Locate each line of the material that contains "script", then return it.

##### Given data #####

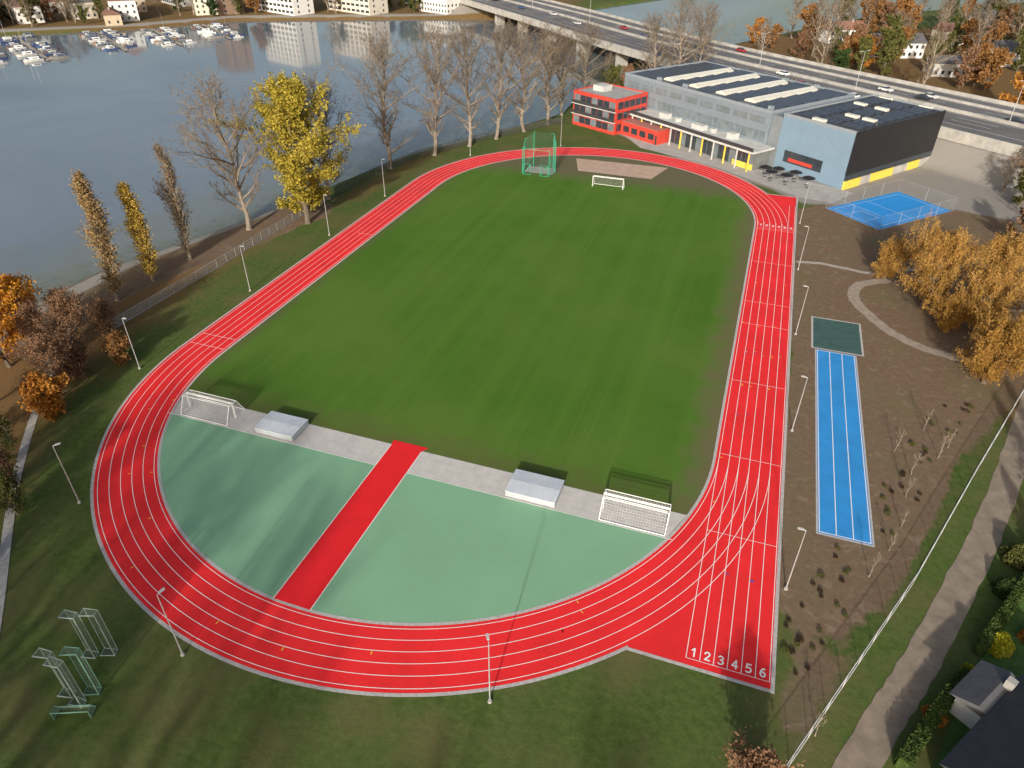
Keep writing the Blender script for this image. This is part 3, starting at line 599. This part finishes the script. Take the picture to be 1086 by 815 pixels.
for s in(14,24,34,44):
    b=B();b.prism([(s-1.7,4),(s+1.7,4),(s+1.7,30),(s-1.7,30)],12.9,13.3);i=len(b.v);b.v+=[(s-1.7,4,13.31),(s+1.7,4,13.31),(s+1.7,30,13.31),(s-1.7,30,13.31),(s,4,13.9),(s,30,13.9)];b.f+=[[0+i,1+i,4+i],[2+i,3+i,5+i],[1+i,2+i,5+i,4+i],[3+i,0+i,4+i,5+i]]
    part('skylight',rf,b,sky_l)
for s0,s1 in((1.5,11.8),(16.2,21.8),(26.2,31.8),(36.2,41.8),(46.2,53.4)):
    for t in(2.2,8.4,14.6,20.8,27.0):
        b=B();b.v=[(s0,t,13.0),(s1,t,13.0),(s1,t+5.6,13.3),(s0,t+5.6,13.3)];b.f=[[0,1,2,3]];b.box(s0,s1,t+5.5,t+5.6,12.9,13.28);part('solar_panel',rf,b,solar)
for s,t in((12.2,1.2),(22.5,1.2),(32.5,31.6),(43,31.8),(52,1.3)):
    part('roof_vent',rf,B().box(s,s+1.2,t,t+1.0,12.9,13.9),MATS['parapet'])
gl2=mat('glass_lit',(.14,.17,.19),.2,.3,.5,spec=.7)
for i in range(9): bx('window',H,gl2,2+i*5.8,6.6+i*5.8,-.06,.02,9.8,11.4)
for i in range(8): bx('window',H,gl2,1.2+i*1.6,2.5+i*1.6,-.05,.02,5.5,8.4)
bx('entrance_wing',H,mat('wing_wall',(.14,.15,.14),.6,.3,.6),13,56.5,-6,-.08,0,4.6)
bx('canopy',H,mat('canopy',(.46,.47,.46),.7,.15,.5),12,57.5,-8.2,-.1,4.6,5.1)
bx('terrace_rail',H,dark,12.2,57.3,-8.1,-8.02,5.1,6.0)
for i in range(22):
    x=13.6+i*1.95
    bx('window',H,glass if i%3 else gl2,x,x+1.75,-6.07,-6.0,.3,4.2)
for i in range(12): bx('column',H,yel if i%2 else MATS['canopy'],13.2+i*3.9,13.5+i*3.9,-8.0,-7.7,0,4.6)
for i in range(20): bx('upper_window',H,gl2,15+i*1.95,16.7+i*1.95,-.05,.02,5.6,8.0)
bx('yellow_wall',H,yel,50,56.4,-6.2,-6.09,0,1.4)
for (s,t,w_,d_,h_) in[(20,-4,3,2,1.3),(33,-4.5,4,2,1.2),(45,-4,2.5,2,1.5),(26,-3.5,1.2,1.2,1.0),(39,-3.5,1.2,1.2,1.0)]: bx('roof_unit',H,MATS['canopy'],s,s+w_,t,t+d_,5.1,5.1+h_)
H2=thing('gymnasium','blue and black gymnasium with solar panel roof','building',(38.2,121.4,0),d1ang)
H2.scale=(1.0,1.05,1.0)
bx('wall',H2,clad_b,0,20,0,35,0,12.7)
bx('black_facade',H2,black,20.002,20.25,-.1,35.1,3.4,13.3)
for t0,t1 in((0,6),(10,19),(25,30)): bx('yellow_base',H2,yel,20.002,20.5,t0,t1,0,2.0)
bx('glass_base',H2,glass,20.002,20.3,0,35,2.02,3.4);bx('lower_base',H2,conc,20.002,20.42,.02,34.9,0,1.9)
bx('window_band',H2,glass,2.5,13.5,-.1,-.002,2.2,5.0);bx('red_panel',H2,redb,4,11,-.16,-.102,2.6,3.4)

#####
##### Given data #####

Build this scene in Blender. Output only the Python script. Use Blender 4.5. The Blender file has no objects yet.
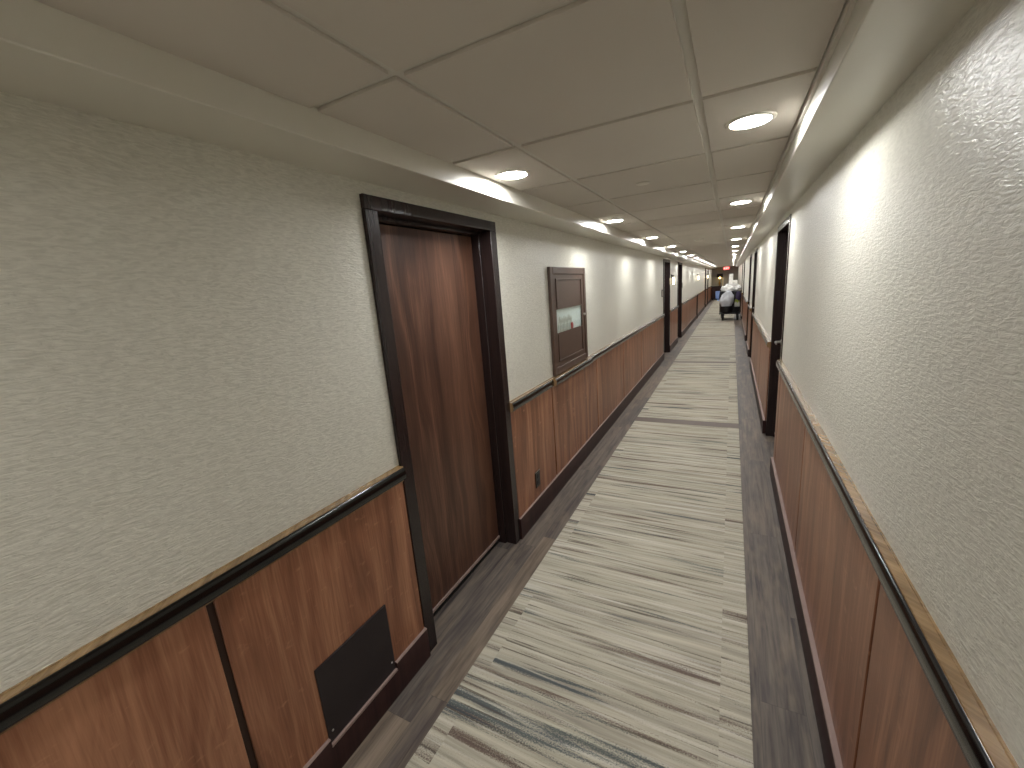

#####

▶ Full response:
Keep writing the Blender script for this image. This is part 3, starting at line 599. This part finishes the script. Take the picture to be 1086 by 815 pixels.
Build this scene in Blender. Output only the Python script. Use Blender 4.5. The Blender file has no objects yet.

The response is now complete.